═════ Raw data

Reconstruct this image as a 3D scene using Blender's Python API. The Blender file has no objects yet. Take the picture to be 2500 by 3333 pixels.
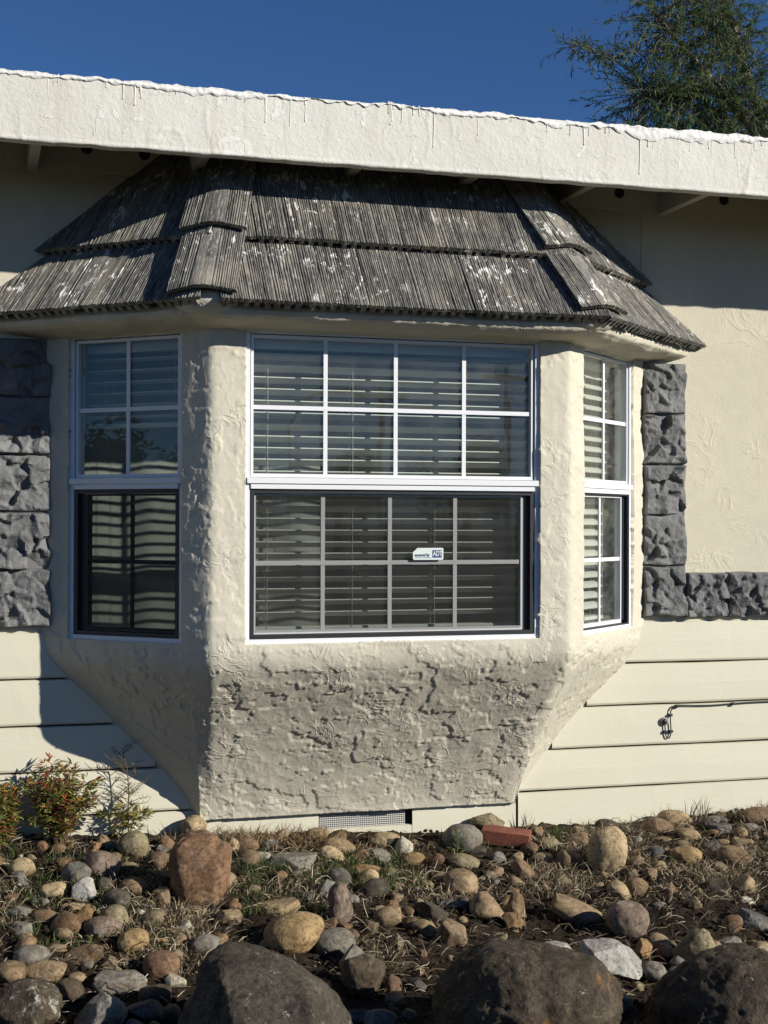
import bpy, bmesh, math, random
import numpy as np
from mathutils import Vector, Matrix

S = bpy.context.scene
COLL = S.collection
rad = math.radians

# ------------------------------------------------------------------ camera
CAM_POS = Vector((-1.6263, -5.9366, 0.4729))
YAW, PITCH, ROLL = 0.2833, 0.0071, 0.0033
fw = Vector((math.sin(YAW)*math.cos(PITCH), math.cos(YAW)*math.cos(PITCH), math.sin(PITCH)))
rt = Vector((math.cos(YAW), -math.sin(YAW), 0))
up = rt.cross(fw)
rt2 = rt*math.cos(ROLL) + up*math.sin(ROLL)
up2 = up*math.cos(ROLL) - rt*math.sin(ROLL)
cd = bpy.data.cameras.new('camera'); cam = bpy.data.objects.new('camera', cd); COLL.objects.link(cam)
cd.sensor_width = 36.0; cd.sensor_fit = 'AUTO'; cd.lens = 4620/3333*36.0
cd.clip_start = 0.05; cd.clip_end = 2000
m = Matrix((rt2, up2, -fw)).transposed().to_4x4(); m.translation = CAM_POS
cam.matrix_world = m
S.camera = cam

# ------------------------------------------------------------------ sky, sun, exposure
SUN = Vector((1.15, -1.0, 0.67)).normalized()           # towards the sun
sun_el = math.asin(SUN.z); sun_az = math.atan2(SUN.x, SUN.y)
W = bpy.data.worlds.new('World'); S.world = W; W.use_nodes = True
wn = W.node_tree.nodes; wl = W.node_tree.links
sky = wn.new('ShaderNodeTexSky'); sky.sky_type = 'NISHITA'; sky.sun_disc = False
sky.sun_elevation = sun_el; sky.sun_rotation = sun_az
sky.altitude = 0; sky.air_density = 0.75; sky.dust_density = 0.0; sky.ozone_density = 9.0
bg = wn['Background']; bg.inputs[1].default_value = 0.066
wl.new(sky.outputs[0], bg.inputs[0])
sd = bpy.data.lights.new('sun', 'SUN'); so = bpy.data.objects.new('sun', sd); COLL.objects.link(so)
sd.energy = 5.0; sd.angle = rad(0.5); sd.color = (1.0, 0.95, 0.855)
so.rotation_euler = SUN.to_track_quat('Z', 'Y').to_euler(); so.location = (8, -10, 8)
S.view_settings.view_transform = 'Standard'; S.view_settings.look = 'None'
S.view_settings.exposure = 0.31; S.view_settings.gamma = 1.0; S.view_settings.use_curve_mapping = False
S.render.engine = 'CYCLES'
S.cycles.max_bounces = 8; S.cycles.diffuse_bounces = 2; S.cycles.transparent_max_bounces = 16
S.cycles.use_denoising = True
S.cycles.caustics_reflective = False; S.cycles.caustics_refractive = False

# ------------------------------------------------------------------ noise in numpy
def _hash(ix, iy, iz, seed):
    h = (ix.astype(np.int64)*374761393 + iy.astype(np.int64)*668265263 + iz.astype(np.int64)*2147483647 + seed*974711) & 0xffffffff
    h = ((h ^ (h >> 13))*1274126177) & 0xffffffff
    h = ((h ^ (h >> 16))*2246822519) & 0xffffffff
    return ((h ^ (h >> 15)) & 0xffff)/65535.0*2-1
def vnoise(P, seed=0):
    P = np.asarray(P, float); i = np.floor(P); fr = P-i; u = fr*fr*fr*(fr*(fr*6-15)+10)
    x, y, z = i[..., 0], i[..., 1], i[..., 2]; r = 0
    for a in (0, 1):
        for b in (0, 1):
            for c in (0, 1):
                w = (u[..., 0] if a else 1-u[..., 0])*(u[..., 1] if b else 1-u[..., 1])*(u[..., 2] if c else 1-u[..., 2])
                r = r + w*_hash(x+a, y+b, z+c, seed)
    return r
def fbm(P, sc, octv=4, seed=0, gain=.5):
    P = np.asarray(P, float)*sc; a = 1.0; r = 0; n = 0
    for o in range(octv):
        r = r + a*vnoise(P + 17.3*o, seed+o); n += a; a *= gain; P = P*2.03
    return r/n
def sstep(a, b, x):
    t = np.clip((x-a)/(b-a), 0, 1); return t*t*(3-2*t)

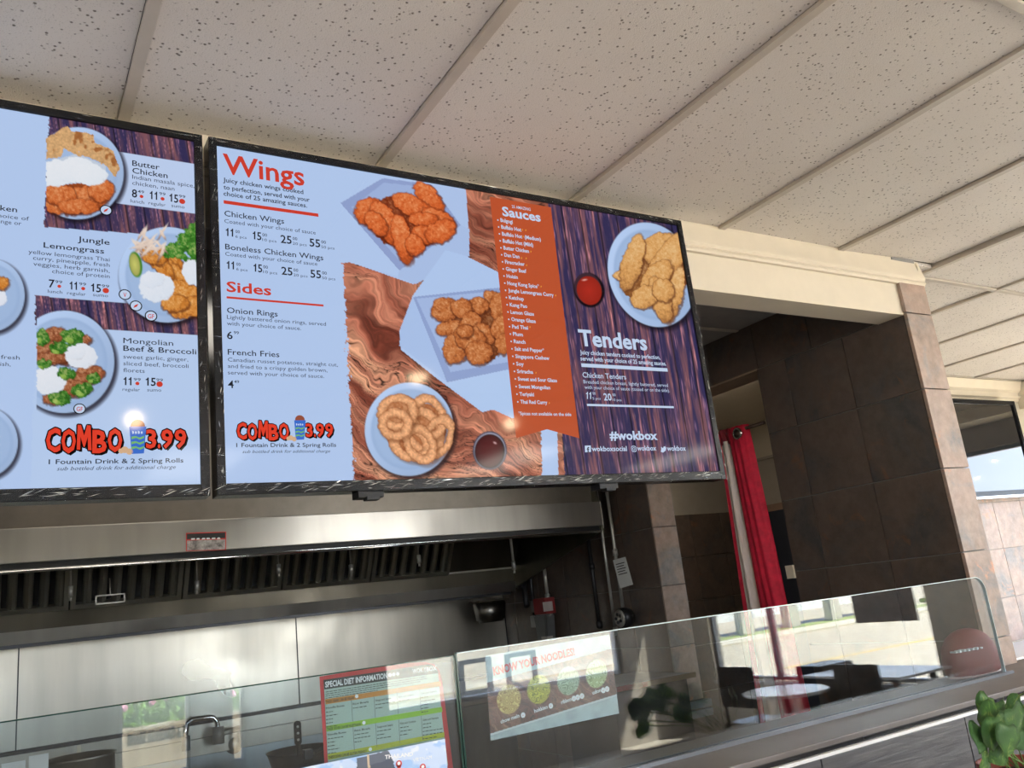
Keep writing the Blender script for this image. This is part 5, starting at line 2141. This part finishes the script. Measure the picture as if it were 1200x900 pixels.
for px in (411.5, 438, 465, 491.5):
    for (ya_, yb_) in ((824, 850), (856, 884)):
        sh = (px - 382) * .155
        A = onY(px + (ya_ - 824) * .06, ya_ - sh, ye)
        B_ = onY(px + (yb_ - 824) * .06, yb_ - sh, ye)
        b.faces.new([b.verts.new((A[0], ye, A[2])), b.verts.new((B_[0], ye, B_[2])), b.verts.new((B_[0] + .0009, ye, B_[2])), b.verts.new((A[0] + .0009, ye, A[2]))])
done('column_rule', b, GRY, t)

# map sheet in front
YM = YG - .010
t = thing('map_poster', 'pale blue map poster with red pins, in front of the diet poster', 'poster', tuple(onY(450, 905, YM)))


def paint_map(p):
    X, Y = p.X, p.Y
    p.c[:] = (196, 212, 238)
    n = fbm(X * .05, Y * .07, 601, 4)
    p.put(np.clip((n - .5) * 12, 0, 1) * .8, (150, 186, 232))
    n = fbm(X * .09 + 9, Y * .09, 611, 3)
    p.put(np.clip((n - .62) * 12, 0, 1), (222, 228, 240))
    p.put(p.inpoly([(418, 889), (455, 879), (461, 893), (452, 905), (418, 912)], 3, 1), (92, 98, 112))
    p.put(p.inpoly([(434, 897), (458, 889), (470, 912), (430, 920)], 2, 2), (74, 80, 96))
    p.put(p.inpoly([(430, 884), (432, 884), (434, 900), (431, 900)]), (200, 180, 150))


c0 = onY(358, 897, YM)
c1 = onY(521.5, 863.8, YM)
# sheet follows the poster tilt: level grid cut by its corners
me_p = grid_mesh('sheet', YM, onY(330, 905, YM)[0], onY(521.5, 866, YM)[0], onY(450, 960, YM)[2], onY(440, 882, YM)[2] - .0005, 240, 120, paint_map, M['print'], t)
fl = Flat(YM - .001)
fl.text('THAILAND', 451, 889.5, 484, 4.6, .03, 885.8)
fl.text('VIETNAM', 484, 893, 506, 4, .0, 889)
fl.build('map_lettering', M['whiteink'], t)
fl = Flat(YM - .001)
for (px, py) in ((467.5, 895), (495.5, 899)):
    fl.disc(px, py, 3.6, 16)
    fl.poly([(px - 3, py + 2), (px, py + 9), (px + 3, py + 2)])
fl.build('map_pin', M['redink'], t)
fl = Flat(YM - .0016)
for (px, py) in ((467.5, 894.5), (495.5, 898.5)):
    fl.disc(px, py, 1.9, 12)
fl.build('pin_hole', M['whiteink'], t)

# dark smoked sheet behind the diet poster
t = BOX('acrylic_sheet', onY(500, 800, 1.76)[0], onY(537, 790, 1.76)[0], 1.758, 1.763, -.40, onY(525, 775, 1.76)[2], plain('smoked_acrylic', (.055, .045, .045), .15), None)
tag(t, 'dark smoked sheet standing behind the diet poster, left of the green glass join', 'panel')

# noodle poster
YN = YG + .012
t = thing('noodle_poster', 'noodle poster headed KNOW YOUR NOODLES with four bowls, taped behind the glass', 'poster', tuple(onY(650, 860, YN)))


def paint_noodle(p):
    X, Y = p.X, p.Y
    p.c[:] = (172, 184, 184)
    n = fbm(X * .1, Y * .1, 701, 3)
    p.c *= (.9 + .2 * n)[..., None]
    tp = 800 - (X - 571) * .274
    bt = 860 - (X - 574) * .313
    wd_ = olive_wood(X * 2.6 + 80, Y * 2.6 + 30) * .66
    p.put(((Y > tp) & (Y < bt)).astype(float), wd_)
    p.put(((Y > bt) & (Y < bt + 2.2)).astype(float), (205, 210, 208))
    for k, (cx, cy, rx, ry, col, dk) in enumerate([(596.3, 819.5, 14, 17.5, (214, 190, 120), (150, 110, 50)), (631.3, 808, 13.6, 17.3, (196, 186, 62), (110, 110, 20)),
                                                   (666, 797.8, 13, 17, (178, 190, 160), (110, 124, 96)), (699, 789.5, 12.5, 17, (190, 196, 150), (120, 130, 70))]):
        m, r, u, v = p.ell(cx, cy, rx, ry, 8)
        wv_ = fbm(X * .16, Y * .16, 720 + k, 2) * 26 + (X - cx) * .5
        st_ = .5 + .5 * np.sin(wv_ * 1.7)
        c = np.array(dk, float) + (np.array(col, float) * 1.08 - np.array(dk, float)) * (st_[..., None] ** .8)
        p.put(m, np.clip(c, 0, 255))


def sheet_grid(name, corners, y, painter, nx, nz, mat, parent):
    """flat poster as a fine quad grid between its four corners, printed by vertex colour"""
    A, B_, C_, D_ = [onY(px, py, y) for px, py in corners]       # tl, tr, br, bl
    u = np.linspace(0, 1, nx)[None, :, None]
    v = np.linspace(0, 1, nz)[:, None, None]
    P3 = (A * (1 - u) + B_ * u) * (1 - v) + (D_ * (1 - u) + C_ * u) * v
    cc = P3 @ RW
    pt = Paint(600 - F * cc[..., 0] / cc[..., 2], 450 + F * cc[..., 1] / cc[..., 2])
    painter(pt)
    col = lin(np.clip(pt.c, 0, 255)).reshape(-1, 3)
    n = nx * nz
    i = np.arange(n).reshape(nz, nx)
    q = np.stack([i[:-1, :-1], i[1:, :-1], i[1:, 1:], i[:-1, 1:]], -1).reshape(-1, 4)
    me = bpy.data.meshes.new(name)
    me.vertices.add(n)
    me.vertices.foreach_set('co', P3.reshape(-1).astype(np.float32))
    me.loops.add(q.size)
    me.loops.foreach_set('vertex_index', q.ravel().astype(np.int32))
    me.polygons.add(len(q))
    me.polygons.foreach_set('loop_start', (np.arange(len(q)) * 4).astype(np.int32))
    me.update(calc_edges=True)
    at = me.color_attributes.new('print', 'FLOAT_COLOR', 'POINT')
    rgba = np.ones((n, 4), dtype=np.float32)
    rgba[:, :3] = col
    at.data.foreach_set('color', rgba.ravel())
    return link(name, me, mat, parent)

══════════

Task prompt:
Emit the lines of the material exactly, from its first line to the line containing "rad = math.radians", inclusive; leave every picture out.

Result of the exercise:
Reconstruct this image as a 3D scene using Blender's Python API. The Blender file has no objects yet. Take the picture to be 2500 by 3333 pixels.
import bpy, bmesh, math, random
import numpy as np
from mathutils import Vector, Matrix

S = bpy.context.scene
COLL = S.collection
rad = math.radians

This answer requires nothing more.